8. In Hero Vinoth (minor) vs. Seshammal, (2006) 5 SCC 545, Hon'ble Supreme Court has observed that : "The general rule is that High Court will not interfere with the concurrent findings of the Courts below. But it is not an absolute rule. Some of the well-recognised exceptions are where (i) the Courts below have ignored material evidence or acted on no evidence; (ii) the Courts have drawn wrong inferences from proved facts by applying the law erroneously; or (iii) the Courts have wrongly cast the burden of proof. When we refer to "decision based on no evidence", it not only refers to cases where there is a total dearth of evidence, but also refers to any case, where the evidence, taken as a whole, is not reasonably capable of supporting the finding."

9. I must consider this as an exceptional case wherein interference is felt necessary. Really speaking small difference of a rupee can be mutually rectified between the member and the Public Trust. The Court ought to note that the venerable maxim 'de minimis non curat lex' ('the law cares not for trifles') is part of the established reasonable legal principle which all enactments have adopted, or otherwise also which all enactments are deemed to accept. The difference of one rupee is so trivial and small. Such little, short or discountable petty amount could have been ignored in the modern day context to get more memberships for serving the charitable objects of the Trust. Hence, such minimal sum must not change the nature and status of membership of the charitable Trust by donations, patron, life and ordinary as the case may be, merely for the nonpayment for a very small or fractional difference of a rupee particularly in a situation when the member concerned is voluntarily ready and willing to pay the difference. Reasonable and rational view should be taken in such matters so as to ensure that object of the donor/contributory to serve the Trust as an appropriate member is served in larger public interest.

10. Principle of natural justice ought not to be forgotten. In MohinderSingh Gill and another vs. The Chief Election Commissioner, New Delhi and Others, [(1978) 1 SCC 405], Honble Supreme Court has observed:

"Indeed, natural justice is a pervasive facet of secular law where a spiritual touch enlivens legislation, administration and adjudication, to make fairness a creed of life. It has many colours and shades, many forms and shapes and, save where valid law excludes it, applies when people are affected by acts of authority. It is the hone of healthy government, recognised from earliest times and not a mystic testament of judge-made law. Indeed, from the legendary days of Adam and of Kautilya's Arthasastra the rule of law has had this stamp of natural justice which makes it social justice. We need not go into these deeps for the present except to indicate that the roots of natural justice and its foliage are noble and not new-fangled. Today its application must be sustained by current legislation, case-law or other extant principle, not the hoary chords of legend and history. Our jurisprudence has sanctioned its prevalence even like the Anglo-American system."
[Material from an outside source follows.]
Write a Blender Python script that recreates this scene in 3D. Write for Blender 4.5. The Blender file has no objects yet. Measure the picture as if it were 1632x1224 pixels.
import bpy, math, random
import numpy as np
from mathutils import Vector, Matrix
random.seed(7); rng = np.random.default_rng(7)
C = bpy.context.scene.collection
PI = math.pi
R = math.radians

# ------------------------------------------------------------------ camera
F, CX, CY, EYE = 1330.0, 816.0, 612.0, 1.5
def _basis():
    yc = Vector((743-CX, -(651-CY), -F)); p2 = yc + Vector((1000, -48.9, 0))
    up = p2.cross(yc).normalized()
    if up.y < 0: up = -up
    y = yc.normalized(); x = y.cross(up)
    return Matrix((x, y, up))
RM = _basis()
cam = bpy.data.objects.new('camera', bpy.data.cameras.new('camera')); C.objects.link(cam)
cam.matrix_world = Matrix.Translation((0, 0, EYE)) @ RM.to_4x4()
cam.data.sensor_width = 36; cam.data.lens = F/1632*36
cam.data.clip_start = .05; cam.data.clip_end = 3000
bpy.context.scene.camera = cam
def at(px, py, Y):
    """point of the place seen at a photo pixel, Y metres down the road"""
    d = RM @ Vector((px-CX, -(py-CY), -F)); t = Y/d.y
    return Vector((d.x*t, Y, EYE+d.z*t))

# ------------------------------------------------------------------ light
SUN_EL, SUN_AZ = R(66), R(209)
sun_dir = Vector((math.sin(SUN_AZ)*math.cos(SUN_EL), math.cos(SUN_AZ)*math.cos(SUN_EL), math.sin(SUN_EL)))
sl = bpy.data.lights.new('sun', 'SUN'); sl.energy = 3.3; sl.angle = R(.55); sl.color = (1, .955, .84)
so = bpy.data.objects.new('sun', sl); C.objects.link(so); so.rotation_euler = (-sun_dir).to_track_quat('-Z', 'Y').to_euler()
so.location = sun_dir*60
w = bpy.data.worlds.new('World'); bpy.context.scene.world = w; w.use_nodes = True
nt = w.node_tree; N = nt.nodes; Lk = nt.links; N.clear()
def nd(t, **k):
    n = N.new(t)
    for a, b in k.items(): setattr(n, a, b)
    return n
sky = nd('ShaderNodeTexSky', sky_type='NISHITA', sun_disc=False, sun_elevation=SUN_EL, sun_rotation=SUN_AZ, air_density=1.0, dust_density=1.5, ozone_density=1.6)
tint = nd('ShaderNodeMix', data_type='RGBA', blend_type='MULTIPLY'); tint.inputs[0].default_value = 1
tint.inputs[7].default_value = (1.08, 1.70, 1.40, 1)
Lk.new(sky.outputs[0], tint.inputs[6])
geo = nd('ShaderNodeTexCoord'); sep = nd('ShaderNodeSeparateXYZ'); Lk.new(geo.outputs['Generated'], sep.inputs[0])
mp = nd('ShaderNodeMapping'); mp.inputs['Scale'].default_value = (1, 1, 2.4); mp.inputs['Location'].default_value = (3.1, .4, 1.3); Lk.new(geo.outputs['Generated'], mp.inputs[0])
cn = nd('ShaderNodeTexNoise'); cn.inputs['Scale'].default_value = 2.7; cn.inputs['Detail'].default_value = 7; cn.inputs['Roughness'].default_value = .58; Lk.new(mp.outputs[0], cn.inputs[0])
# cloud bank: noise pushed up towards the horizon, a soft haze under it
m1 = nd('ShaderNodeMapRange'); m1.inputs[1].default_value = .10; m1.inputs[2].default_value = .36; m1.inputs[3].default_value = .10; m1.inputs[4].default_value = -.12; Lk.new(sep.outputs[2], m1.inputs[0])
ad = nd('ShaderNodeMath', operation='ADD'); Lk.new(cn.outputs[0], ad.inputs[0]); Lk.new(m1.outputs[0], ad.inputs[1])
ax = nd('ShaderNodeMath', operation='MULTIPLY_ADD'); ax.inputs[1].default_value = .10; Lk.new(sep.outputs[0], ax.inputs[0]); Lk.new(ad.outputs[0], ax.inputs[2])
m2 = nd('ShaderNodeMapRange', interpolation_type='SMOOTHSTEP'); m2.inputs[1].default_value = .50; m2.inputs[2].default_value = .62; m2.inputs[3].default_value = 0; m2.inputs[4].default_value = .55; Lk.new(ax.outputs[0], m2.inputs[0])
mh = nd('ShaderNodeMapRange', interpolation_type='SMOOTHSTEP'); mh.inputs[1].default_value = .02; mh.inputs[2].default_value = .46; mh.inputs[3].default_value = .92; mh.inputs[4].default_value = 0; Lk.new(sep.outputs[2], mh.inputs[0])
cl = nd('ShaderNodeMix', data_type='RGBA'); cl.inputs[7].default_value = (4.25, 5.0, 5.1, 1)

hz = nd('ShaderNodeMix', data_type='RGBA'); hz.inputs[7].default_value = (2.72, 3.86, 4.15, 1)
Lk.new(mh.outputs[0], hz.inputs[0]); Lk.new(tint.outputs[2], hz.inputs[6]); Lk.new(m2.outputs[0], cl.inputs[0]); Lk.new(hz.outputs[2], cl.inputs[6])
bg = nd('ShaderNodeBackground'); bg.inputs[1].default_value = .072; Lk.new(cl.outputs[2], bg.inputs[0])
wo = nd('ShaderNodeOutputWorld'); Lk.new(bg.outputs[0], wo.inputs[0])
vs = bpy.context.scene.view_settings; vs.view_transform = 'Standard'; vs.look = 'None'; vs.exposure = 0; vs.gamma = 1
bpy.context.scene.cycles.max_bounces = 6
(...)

11. In the light of the principle discussed as above, Joint charity commissioner can consider the representation of the appellant in this regard to settle the controversy in the larger interests of the public Trust to accommodate the members accordingly by giving the members the opportunity of hearing. Substantial questions of law raised have to be answered accordingly. I, therefore, set aside the impugned Judgment and Order by the Authority and the Court below to order that the proceedings be remanded before the Joint charity commissioner concerned to give opportunity of hearing to the appellant and to decide the representation of the appellants in accordance with law bearing in mind the principles stated above The Second Appeal is allowed and disposed of accordingly.